PROVIDED DATA start
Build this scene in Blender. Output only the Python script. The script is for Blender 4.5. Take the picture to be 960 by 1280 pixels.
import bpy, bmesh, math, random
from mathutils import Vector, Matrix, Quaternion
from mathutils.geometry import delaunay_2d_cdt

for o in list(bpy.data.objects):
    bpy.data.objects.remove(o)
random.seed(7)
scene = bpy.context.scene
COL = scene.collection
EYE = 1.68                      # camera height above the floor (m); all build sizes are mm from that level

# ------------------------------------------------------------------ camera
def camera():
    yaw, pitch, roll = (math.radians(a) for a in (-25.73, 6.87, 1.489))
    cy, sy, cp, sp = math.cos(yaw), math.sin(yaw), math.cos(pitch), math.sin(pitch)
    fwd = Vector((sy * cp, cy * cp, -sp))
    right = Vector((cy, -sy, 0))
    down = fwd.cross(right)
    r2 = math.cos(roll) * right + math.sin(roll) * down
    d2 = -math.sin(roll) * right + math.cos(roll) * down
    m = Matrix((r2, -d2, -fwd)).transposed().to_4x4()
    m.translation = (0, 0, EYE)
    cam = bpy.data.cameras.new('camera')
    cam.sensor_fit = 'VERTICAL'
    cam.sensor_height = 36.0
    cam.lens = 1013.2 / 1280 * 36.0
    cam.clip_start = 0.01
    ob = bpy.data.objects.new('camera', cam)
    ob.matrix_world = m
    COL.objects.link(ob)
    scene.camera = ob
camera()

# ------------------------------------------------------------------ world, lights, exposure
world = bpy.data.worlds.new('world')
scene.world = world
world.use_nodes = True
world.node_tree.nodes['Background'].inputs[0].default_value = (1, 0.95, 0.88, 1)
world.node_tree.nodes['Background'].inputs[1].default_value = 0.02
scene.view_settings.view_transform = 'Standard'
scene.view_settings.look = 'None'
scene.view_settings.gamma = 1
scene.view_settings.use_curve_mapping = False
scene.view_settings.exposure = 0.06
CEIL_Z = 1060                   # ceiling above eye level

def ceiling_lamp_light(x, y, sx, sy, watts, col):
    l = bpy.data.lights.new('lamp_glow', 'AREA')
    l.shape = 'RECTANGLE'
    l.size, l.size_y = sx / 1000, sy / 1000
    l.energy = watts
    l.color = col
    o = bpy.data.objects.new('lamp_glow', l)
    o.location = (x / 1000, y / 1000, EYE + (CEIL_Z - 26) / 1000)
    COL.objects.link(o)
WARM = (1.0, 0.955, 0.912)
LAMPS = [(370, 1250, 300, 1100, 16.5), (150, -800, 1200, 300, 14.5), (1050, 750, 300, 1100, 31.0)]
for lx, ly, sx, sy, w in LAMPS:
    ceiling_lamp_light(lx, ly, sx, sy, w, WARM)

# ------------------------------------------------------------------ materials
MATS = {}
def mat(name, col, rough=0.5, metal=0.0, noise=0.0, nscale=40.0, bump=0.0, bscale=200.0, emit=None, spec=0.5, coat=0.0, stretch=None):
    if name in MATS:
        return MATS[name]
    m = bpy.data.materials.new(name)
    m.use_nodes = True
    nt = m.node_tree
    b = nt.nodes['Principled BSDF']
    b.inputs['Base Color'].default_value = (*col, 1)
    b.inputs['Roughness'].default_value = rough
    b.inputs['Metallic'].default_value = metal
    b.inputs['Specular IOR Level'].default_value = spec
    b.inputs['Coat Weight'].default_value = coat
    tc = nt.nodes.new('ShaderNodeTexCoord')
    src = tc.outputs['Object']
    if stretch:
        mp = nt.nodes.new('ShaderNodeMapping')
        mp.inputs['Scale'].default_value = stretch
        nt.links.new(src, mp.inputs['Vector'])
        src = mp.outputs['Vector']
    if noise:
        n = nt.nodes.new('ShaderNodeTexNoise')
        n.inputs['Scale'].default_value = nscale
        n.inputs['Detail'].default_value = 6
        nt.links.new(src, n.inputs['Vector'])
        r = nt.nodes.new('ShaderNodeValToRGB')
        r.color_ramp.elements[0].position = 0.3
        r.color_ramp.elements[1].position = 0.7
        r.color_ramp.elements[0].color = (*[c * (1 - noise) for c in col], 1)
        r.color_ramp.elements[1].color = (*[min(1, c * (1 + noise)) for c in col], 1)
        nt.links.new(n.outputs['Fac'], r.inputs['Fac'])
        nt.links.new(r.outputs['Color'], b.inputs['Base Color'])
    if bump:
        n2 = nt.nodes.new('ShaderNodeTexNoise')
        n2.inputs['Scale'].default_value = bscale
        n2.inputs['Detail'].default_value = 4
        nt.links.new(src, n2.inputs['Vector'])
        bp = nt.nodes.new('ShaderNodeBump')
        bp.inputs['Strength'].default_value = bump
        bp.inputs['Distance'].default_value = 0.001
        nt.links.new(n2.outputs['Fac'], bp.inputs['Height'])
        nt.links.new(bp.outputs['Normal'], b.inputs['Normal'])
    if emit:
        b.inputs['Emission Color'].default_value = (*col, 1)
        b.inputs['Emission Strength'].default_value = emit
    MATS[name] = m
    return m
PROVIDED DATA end
PROVIDED DATA start
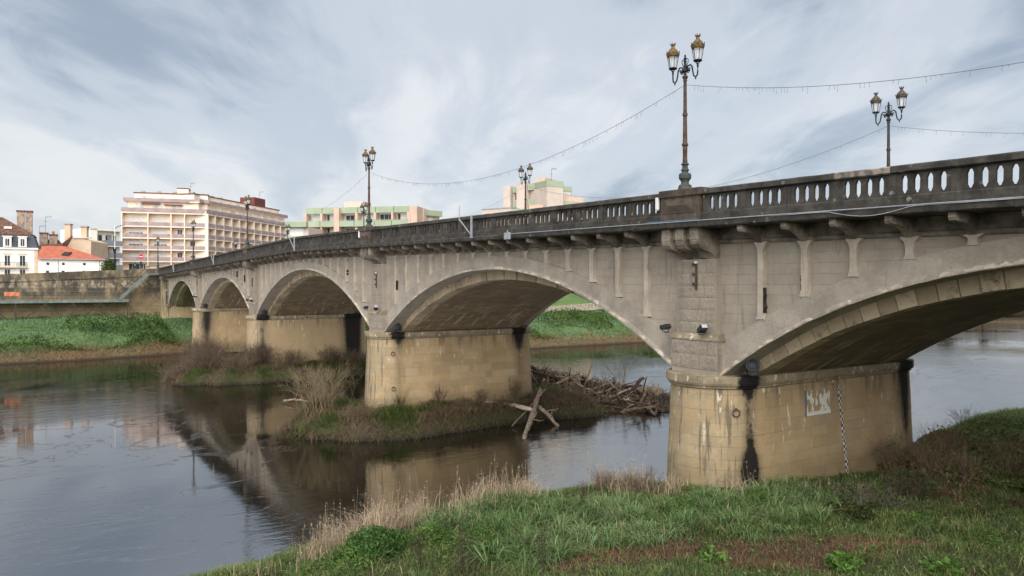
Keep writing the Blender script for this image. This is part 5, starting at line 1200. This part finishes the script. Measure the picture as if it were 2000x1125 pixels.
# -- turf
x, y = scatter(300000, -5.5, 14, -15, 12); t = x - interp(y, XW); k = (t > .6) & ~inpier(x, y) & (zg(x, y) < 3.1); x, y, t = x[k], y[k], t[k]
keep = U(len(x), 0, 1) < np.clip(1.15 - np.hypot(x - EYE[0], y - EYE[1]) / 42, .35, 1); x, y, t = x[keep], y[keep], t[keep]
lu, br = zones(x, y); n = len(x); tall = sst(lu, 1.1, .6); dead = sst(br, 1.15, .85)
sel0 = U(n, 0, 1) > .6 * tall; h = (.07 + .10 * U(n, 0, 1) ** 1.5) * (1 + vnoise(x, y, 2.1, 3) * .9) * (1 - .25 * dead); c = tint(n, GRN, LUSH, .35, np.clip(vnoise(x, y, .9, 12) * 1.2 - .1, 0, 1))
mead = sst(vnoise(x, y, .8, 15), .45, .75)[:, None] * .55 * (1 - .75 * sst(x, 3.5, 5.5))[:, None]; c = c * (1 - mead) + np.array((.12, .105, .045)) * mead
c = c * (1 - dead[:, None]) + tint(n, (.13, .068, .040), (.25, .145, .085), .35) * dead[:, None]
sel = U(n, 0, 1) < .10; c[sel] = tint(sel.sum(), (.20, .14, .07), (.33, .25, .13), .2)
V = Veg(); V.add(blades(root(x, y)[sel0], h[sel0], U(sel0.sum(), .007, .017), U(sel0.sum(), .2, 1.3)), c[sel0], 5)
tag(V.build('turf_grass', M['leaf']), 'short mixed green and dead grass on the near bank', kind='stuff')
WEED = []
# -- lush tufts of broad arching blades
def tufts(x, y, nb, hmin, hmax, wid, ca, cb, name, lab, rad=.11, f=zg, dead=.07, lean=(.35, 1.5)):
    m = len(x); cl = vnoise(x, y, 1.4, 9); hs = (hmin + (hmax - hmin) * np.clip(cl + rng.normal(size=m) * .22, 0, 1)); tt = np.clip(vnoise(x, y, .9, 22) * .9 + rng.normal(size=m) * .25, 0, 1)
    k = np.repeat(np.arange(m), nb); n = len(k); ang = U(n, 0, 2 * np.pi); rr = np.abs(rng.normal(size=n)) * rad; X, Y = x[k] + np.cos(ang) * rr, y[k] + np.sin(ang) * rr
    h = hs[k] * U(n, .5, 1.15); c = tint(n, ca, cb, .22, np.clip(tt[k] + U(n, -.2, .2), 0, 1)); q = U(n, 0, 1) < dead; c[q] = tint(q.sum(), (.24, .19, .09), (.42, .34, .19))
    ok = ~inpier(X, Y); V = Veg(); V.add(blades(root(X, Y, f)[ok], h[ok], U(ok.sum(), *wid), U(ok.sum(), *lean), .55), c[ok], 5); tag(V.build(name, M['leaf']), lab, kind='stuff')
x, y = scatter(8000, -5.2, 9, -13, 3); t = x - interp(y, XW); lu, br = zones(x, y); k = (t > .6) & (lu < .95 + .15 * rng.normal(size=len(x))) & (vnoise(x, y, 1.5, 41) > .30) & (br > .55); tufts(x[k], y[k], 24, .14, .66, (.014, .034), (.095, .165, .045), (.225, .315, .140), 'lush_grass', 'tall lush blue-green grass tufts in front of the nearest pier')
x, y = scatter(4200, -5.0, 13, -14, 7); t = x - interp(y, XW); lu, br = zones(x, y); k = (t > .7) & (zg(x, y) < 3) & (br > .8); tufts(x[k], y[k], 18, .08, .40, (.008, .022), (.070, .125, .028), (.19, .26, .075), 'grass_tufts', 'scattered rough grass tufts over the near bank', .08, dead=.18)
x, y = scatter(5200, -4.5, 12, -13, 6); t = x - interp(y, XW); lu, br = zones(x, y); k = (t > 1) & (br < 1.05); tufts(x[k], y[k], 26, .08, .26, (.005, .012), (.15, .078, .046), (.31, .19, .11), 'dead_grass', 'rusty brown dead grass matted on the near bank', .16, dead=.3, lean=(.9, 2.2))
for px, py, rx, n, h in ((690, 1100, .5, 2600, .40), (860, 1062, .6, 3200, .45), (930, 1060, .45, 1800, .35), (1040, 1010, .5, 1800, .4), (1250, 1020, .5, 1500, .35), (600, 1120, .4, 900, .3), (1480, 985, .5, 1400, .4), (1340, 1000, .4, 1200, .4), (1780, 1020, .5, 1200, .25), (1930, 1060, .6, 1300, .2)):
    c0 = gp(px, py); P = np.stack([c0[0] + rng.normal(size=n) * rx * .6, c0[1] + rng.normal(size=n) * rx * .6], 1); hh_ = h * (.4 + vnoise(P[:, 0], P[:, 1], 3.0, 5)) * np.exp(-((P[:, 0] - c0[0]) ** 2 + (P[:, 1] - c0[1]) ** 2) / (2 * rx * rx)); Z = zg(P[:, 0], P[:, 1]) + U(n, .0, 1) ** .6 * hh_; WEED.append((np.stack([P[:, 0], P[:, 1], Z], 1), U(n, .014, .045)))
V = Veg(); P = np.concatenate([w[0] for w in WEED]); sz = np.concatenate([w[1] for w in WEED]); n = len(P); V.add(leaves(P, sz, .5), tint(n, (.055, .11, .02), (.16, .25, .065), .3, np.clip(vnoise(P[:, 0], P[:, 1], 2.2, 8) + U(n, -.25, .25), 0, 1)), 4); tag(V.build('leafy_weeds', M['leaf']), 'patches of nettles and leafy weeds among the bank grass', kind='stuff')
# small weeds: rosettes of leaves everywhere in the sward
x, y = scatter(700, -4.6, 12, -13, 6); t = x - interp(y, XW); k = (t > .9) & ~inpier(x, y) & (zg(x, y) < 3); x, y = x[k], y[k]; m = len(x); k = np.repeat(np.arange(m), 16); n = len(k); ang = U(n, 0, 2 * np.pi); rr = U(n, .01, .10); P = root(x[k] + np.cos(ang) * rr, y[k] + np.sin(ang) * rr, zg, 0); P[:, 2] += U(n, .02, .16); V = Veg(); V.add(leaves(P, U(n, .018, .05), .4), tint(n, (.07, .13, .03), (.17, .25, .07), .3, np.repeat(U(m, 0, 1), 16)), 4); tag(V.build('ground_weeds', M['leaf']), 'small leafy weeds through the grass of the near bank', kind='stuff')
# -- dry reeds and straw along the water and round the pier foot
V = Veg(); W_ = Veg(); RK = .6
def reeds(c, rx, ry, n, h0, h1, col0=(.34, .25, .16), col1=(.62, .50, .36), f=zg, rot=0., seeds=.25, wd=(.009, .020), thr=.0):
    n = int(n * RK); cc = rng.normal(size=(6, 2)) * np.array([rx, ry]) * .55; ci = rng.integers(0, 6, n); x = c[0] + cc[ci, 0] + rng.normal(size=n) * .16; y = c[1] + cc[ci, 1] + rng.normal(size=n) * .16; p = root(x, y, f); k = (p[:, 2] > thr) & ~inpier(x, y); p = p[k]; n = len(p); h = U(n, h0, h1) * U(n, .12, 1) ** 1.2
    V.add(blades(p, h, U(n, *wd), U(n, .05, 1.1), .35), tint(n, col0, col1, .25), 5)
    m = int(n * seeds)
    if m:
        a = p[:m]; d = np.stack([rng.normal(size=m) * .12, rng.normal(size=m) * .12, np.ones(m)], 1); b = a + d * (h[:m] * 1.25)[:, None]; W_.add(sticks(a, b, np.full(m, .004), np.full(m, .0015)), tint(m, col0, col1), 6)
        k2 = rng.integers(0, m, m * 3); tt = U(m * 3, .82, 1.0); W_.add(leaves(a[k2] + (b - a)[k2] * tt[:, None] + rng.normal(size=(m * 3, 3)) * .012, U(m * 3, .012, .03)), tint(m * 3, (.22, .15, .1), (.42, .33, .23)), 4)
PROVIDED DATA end
Starting at the line that contains "Build this scene", set down every line up to and including the line that contains "from mathutils.geometry import", exactly as given, and no other line.

RESULT OF THE TASK:
Build this scene in Blender. Output only the Python script. The script is for Blender 4.5. Take the picture to be 960 by 1280 pixels.
import bpy, bmesh, math, random
from mathutils import Vector, Matrix, Quaternion
from mathutils.geometry import delaunay_2d_cdt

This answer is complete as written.